Area hunian mahasiswa memang dapat dengan mudah mengundang tindak kejahatan. Indralaya juga mengalami hal yang sama. Meski bisa terjadi kapan pun. Akan tetapi, eskalasinya amat meningkat di antara libur panjang dan tahun ajaran baru. Momen-momen kritis ini disebut oleh Deka sebagai masa-masa, “maling turun gunung.” Tentu julukan yang disematkannya bukan tanpa alasan, selama kurun inilah, banyak kosan yang ditinggal oleh penghuninya. Belum lagi kehadiran mahasiswa baru tampak amat empuk bagi kriminal yang tengah mencari mangsa. Maka kondisi demikian menjadi aroma yang amat menggoda bagi para pelaku kejahatan.
Bila Deka menyebutnya saat-saat itu sebagai periode, “maling turun gunung”, di momen yang sama kelompok Batak tengah menghadapi persoalan keracunan anjing di sekitar kawasannya. Libur semester memang menjadi karnaval peracunan anjing. Beberapa yang tidak memilih balik ke Sumatera Utara, kerap menemukan anjingnya dalam kondisi terkulai diracun. Pada akhirnya muncul asumsi bahwa pelaku peracunan adalah mereka yang ingin melemahkan keamanan wilayah tersebut. “Apa lagi tujuannya bila bukan mencuri?” Yoshua melempar pertanyaan retoris.
Kondisi Indralaya yang rawan akan ragam kriminalitas, mendorong kelompok Batak untuk memelihara anjing guna keamanan.

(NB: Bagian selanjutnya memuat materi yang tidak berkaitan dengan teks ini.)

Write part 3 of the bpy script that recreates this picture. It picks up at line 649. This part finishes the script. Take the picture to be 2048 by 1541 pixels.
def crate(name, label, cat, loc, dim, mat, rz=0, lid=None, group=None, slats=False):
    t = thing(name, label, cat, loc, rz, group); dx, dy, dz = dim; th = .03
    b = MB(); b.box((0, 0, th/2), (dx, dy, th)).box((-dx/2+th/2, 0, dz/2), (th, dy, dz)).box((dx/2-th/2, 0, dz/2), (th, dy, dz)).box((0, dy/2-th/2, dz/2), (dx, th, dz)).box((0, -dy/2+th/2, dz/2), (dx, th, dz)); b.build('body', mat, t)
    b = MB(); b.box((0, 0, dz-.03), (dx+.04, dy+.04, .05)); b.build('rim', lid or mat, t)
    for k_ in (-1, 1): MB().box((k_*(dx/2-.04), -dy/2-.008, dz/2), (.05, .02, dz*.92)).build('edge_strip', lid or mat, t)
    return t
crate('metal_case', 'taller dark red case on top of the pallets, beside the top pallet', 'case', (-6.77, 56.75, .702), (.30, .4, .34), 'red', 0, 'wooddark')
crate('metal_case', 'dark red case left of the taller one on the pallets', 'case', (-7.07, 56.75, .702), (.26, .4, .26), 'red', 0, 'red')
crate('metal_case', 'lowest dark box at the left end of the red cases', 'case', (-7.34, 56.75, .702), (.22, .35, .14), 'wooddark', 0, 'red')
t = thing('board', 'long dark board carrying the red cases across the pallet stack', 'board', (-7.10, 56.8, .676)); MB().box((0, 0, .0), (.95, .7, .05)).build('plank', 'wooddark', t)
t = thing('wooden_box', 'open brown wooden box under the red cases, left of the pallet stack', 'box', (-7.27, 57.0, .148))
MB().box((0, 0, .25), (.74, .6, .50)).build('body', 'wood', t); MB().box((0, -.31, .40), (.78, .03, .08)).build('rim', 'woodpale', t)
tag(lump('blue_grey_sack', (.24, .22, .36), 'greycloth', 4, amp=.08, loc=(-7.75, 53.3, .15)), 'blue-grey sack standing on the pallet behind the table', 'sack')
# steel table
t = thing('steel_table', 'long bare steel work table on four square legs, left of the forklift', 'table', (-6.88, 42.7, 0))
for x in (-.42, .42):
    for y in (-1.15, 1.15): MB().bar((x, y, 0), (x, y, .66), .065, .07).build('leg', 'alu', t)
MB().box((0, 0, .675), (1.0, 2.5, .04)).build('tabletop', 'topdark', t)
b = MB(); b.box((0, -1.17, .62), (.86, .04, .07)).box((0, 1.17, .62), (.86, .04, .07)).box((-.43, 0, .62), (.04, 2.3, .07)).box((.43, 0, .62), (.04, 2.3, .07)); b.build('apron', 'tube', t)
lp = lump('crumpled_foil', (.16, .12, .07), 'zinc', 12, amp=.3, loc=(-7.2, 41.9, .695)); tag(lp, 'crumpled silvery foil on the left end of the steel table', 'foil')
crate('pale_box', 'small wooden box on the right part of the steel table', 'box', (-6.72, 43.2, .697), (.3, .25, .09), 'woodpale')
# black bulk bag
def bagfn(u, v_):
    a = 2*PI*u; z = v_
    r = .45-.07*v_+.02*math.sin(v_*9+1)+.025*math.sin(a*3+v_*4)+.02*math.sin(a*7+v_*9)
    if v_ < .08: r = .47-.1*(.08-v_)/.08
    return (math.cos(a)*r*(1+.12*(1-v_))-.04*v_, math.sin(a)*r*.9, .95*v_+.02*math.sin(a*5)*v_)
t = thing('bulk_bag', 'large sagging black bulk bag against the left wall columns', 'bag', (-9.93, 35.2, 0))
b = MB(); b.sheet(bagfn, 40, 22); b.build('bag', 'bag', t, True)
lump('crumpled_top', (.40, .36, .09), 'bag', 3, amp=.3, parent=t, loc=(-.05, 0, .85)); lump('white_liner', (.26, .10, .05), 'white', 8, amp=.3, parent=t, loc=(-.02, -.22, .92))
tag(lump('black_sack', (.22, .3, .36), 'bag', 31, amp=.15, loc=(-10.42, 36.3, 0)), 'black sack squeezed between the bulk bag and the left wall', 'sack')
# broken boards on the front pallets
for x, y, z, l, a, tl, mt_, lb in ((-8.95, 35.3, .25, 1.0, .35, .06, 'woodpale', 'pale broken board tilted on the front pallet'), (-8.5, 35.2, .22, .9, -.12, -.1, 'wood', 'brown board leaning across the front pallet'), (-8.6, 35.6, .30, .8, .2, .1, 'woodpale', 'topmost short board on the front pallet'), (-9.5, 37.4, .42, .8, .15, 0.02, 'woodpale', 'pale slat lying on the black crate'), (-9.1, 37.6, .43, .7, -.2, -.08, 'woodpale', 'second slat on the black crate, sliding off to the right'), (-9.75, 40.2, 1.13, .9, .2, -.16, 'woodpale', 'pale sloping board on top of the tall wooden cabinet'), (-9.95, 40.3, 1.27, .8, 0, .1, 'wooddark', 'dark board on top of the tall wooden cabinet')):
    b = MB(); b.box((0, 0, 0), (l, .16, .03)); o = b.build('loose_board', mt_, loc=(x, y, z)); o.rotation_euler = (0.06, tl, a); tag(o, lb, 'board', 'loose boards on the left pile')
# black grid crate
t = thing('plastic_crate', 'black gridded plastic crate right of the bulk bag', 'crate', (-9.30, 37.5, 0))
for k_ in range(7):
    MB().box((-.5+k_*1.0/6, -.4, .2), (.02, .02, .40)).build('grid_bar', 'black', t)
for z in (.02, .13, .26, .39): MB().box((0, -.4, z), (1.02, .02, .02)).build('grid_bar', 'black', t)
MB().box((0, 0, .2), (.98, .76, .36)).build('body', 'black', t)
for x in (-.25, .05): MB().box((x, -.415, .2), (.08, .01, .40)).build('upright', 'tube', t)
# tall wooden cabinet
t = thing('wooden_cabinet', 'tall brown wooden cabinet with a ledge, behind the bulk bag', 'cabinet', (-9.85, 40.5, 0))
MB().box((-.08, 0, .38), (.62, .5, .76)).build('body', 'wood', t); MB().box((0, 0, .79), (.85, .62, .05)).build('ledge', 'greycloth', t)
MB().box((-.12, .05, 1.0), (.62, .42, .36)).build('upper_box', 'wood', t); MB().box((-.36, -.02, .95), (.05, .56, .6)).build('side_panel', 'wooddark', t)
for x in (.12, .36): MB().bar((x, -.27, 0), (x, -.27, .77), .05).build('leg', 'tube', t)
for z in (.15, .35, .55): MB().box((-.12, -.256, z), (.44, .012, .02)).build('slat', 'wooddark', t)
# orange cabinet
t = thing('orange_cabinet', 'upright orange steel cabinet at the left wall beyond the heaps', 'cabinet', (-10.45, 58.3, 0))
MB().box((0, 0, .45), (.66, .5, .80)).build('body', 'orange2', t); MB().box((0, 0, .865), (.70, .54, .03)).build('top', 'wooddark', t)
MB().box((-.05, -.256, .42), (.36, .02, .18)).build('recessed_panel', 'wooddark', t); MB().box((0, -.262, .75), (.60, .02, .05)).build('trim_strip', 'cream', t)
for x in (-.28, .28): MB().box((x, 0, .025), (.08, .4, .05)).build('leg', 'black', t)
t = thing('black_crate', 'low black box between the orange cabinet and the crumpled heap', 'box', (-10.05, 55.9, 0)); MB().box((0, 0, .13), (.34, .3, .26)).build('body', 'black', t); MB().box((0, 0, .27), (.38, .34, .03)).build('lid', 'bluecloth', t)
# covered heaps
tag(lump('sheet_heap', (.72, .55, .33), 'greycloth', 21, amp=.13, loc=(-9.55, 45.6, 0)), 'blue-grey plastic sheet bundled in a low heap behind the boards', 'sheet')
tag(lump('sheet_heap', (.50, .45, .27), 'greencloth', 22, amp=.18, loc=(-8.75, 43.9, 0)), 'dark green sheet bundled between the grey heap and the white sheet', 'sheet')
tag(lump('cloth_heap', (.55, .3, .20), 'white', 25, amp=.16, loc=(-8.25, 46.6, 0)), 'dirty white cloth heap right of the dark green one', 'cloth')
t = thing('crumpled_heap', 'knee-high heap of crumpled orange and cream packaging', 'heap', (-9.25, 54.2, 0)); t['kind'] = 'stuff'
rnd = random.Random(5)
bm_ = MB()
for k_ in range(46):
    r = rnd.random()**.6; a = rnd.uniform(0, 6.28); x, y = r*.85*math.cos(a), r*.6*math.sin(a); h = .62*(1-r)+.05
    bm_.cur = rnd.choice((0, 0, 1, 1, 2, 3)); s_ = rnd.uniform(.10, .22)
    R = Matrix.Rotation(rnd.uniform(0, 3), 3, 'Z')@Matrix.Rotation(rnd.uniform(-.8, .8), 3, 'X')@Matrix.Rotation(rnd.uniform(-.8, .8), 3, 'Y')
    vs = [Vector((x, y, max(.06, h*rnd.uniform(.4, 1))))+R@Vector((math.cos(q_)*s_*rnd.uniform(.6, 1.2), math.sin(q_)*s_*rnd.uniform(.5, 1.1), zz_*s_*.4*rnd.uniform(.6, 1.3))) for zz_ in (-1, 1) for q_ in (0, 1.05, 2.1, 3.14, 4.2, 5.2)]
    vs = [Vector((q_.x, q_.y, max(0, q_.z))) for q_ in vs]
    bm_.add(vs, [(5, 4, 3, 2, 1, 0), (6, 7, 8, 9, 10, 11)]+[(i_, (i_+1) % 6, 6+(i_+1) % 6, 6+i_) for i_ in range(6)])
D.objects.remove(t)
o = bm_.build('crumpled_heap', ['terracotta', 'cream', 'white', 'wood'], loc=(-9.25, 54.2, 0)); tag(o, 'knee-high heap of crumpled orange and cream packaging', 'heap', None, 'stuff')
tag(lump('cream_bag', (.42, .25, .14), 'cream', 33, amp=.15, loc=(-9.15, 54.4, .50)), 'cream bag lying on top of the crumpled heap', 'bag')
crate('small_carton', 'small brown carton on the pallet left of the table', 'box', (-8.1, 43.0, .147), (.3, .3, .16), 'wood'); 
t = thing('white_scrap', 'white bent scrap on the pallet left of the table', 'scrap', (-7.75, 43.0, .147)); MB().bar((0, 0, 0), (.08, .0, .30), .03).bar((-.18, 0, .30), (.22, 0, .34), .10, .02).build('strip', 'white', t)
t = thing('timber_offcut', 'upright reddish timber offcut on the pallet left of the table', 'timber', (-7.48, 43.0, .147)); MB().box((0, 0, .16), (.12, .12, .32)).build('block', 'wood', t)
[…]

Sebagian besar dari narasumber saya juga bersaksi demikian. Bahwa persoalan keamanan adalah faktor kunci mengapa beberapa orang memelihara anjing di kawasan sekitar. “Ngga semua orang Batak makan anjing,” jelas Lauren sesaat ketika kami tengah di atas motor menuju rumah makan minang. Siang itu kami tengah makan selepas wawancara, Lauren terlihat lahap menikmati ayam gulai dengan segelas air putih. Pria berkulit cokelat ini bahkan mengaku tidak menyukai daging anjing. Menurutnya rasa anjing justru aneh bagi lidah.